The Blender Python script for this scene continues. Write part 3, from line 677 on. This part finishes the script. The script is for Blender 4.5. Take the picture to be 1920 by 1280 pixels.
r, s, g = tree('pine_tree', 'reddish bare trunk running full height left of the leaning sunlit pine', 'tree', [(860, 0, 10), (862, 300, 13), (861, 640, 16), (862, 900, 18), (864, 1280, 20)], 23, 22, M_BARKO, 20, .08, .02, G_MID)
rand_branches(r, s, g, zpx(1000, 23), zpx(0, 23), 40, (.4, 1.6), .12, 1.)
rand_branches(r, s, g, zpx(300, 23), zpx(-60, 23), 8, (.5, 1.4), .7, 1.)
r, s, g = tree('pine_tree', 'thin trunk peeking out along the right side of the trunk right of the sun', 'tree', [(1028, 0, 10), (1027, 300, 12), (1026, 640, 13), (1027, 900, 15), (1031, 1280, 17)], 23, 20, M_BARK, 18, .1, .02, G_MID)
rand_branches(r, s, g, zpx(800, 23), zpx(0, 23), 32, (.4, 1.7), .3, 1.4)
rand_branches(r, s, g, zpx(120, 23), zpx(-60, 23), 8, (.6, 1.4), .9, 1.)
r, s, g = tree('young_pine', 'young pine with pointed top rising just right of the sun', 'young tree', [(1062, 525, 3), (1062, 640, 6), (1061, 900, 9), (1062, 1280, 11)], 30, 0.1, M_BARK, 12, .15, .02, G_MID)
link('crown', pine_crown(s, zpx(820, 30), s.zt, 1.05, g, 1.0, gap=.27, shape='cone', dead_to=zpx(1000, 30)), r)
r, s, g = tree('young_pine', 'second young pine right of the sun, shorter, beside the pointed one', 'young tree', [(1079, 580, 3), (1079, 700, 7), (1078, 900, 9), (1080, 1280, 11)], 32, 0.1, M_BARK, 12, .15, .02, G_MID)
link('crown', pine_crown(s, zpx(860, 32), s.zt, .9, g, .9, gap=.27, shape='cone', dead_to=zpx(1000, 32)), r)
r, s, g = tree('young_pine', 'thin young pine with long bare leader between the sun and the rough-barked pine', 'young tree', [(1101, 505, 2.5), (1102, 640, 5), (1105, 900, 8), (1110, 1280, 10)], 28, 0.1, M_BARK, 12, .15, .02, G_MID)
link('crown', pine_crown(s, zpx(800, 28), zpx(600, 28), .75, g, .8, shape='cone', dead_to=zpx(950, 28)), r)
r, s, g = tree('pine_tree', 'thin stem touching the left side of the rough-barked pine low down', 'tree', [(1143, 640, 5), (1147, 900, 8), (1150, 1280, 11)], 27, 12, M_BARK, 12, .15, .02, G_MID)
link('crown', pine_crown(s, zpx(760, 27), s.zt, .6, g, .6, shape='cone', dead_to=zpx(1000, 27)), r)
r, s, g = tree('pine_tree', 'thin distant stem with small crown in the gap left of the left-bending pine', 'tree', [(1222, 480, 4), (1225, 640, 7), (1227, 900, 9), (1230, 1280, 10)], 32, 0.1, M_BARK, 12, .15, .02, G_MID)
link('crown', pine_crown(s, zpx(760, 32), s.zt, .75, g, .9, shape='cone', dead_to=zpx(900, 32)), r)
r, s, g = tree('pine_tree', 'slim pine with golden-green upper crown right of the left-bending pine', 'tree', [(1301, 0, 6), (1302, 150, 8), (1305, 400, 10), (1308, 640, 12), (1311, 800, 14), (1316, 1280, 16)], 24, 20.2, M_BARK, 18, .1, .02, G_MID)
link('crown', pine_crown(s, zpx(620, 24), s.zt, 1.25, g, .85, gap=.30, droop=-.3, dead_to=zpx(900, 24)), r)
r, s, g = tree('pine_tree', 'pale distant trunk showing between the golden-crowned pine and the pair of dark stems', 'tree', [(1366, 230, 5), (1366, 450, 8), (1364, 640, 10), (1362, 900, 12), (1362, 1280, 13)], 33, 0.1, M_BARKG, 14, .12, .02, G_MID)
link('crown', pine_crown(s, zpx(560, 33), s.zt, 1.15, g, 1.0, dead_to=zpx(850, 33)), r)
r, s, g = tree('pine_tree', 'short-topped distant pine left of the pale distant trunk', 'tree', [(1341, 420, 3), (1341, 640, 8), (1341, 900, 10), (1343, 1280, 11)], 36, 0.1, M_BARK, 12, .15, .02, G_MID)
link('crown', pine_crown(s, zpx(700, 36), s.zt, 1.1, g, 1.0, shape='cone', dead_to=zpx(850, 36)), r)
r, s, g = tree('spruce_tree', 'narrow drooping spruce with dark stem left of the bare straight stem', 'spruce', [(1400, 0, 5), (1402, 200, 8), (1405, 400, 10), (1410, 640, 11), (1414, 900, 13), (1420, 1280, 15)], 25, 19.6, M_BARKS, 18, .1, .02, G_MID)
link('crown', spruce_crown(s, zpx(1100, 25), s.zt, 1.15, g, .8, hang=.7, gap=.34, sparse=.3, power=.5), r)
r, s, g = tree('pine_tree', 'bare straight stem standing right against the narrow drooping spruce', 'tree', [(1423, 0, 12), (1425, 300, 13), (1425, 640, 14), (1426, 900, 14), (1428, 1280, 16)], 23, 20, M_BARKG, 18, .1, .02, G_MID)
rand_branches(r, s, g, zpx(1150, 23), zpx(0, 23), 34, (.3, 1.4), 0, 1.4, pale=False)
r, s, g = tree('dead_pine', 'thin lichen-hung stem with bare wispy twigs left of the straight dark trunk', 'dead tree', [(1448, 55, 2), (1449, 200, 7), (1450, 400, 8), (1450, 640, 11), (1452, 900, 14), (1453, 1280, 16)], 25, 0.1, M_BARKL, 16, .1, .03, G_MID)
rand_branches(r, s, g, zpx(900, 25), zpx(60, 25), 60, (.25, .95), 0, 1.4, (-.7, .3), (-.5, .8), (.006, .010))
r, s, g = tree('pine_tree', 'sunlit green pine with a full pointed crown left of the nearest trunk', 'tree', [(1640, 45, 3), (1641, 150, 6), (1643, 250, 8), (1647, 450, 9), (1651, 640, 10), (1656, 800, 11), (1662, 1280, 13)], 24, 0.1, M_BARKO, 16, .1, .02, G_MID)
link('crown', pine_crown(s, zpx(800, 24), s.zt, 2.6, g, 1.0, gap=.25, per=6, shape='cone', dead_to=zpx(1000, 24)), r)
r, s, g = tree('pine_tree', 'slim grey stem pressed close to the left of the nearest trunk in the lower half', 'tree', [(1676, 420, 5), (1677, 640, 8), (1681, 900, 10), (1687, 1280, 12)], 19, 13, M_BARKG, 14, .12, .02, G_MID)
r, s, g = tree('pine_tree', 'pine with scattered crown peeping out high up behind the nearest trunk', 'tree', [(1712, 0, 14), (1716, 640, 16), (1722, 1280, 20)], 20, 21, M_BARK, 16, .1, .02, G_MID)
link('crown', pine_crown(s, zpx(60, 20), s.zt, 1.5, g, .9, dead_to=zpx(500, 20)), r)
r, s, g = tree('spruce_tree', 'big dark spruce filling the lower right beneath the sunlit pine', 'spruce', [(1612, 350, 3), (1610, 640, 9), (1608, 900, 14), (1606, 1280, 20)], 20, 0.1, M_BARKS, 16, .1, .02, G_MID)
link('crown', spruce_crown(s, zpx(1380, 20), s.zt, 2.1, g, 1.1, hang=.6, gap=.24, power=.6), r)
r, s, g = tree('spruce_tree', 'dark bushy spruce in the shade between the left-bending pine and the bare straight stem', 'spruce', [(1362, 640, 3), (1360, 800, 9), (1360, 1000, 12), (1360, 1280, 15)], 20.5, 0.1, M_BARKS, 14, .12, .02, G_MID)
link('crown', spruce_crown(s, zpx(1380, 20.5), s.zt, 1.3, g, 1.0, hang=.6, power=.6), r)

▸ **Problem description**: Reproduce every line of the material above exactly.

▸ **Answer to the task**:
The Blender Python script for this scene continues. Write part 3, from line 677 on. This part finishes the script. The script is for Blender 4.5. Take the picture to be 1920 by 1280 pixels.
r, s, g = tree('pine_tree', 'reddish bare trunk running full height left of the leaning sunlit pine', 'tree', [(860, 0, 10), (862, 300, 13), (861, 640, 16), (862, 900, 18), (864, 1280, 20)], 23, 22, M_BARKO, 20, .08, .02, G_MID)
rand_branches(r, s, g, zpx(1000, 23), zpx(0, 23), 40, (.4, 1.6), .12, 1.)
rand_branches(r, s, g, zpx(300, 23), zpx(-60, 23), 8, (.5, 1.4), .7, 1.)
r, s, g = tree('pine_tree', 'thin trunk peeking out along the right side of the trunk right of the sun', 'tree', [(1028, 0, 10), (1027, 300, 12), (1026, 640, 13), (1027, 900, 15), (1031, 1280, 17)], 23, 20, M_BARK, 18, .1, .02, G_MID)
rand_branches(r, s, g, zpx(800, 23), zpx(0, 23), 32, (.4, 1.7), .3, 1.4)
rand_branches(r, s, g, zpx(120, 23), zpx(-60, 23), 8, (.6, 1.4), .9, 1.)
r, s, g = tree('young_pine', 'young pine with pointed top rising just right of the sun', 'young tree', [(1062, 525, 3), (1062, 640, 6), (1061, 900, 9), (1062, 1280, 11)], 30, 0.1, M_BARK, 12, .15, .02, G_MID)
link('crown', pine_crown(s, zpx(820, 30), s.zt, 1.05, g, 1.0, gap=.27, shape='cone', dead_to=zpx(1000, 30)), r)
r, s, g = tree('young_pine', 'second young pine right of the sun, shorter, beside the pointed one', 'young tree', [(1079, 580, 3), (1079, 700, 7), (1078, 900, 9), (1080, 1280, 11)], 32, 0.1, M_BARK, 12, .15, .02, G_MID)
link('crown', pine_crown(s, zpx(860, 32), s.zt, .9, g, .9, gap=.27, shape='cone', dead_to=zpx(1000, 32)), r)
r, s, g = tree('young_pine', 'thin young pine with long bare leader between the sun and the rough-barked pine', 'young tree', [(1101, 505, 2.5), (1102, 640, 5), (1105, 900, 8), (1110, 1280, 10)], 28, 0.1, M_BARK, 12, .15, .02, G_MID)
link('crown', pine_crown(s, zpx(800, 28), zpx(600, 28), .75, g, .8, shape='cone', dead_to=zpx(950, 28)), r)
r, s, g = tree('pine_tree', 'thin stem touching the left side of the rough-barked pine low down', 'tree', [(1143, 640, 5), (1147, 900, 8), (1150, 1280, 11)], 27, 12, M_BARK, 12, .15, .02, G_MID)
link('crown', pine_crown(s, zpx(760, 27), s.zt, .6, g, .6, shape='cone', dead_to=zpx(1000, 27)), r)
r, s, g = tree('pine_tree', 'thin distant stem with small crown in the gap left of the left-bending pine', 'tree', [(1222, 480, 4), (1225, 640, 7), (1227, 900, 9), (1230, 1280, 10)], 32, 0.1, M_BARK, 12, .15, .02, G_MID)
link('crown', pine_crown(s, zpx(760, 32), s.zt, .75, g, .9, shape='cone', dead_to=zpx(900, 32)), r)
r, s, g = tree('pine_tree', 'slim pine with golden-green upper crown right of the left-bending pine', 'tree', [(1301, 0, 6), (1302, 150, 8), (1305, 400, 10), (1308, 640, 12), (1311, 800, 14), (1316, 1280, 16)], 24, 20.2, M_BARK, 18, .1, .02, G_MID)
link('crown', pine_crown(s, zpx(620, 24), s.zt, 1.25, g, .85, gap=.30, droop=-.3, dead_to=zpx(900, 24)), r)
r, s, g = tree('pine_tree', 'pale distant trunk showing between the golden-crowned pine and the pair of dark stems', 'tree', [(1366, 230, 5), (1366, 450, 8), (1364, 640, 10), (1362, 900, 12), (1362, 1280, 13)], 33, 0.1, M_BARKG, 14, .12, .02, G_MID)
link('crown', pine_crown(s, zpx(560, 33), s.zt, 1.15, g, 1.0, dead_to=zpx(850, 33)), r)
r, s, g = tree('pine_tree', 'short-topped distant pine left of the pale distant trunk', 'tree', [(1341, 420, 3), (1341, 640, 8), (1341, 900, 10), (1343, 1280, 11)], 36, 0.1, M_BARK, 12, .15, .02, G_MID)
link('crown', pine_crown(s, zpx(700, 36), s.zt, 1.1, g, 1.0, shape='cone', dead_to=zpx(850, 36)), r)
r, s, g = tree('spruce_tree', 'narrow drooping spruce with dark stem left of the bare straight stem', 'spruce', [(1400, 0, 5), (1402, 200, 8), (1405, 400, 10), (1410, 640, 11), (1414, 900, 13), (1420, 1280, 15)], 25, 19.6, M_BARKS, 18, .1, .02, G_MID)
link('crown', spruce_crown(s, zpx(1100, 25), s.zt, 1.15, g, .8, hang=.7, gap=.34, sparse=.3, power=.5), r)
r, s, g = tree('pine_tree', 'bare straight stem standing right against the narrow drooping spruce', 'tree', [(1423, 0, 12), (1425, 300, 13), (1425, 640, 14), (1426, 900, 14), (1428, 1280, 16)], 23, 20, M_BARKG, 18, .1, .02, G_MID)
rand_branches(r, s, g, zpx(1150, 23), zpx(0, 23), 34, (.3, 1.4), 0, 1.4, pale=False)
r, s, g = tree('dead_pine', 'thin lichen-hung stem with bare wispy twigs left of the straight dark trunk', 'dead tree', [(1448, 55, 2), (1449, 200, 7), (1450, 400, 8), (1450, 640, 11), (1452, 900, 14), (1453, 1280, 16)], 25, 0.1, M_BARKL, 16, .1, .03, G_MID)
rand_branches(r, s, g, zpx(900, 25), zpx(60, 25), 60, (.25, .95), 0, 1.4, (-.7, .3), (-.5, .8), (.006, .010))
r, s, g = tree('pine_tree', 'sunlit green pine with a full pointed crown left of the nearest trunk', 'tree', [(1640, 45, 3), (1641, 150, 6), (1643, 250, 8), (1647, 450, 9), (1651, 640, 10), (1656, 800, 11), (1662, 1280, 13)], 24, 0.1, M_BARKO, 16, .1, .02, G_MID)
link('crown', pine_crown(s, zpx(800, 24), s.zt, 2.6, g, 1.0, gap=.25, per=6, shape='cone', dead_to=zpx(1000, 24)), r)
r, s, g = tree('pine_tree', 'slim grey stem pressed close to the left of the nearest trunk in the lower half', 'tree', [(1676, 420, 5), (1677, 640, 8), (1681, 900, 10), (1687, 1280, 12)], 19, 13, M_BARKG, 14, .12, .02, G_MID)
r, s, g = tree('pine_tree', 'pine with scattered crown peeping out high up behind the nearest trunk', 'tree', [(1712, 0, 14), (1716, 640, 16), (1722, 1280, 20)], 20, 21, M_BARK, 16, .1, .02, G_MID)
link('crown', pine_crown(s, zpx(60, 20), s.zt, 1.5, g, .9, dead_to=zpx(500, 20)), r)
r, s, g = tree('spruce_tree', 'big dark spruce filling the lower right beneath the sunlit pine', 'spruce', [(1612, 350, 3), (1610, 640, 9), (1608, 900, 14), (1606, 1280, 20)], 20, 0.1, M_BARKS, 16, .1, .02, G_MID)
link('crown', spruce_crown(s, zpx(1380, 20), s.zt, 2.1, g, 1.1, hang=.6, gap=.24, power=.6), r)
r, s, g = tree('spruce_tree', 'dark bushy spruce in the shade between the left-bending pine and the bare straight stem', 'spruce', [(1362, 640, 3), (1360, 800, 9), (1360, 1000, 12), (1360, 1280, 15)], 20.5, 0.1, M_BARKS, 14, .12, .02, G_MID)
link('crown', spruce_crown(s, zpx(1380, 20.5), s.zt, 1.3, g, 1.0, hang=.6, power=.6), r)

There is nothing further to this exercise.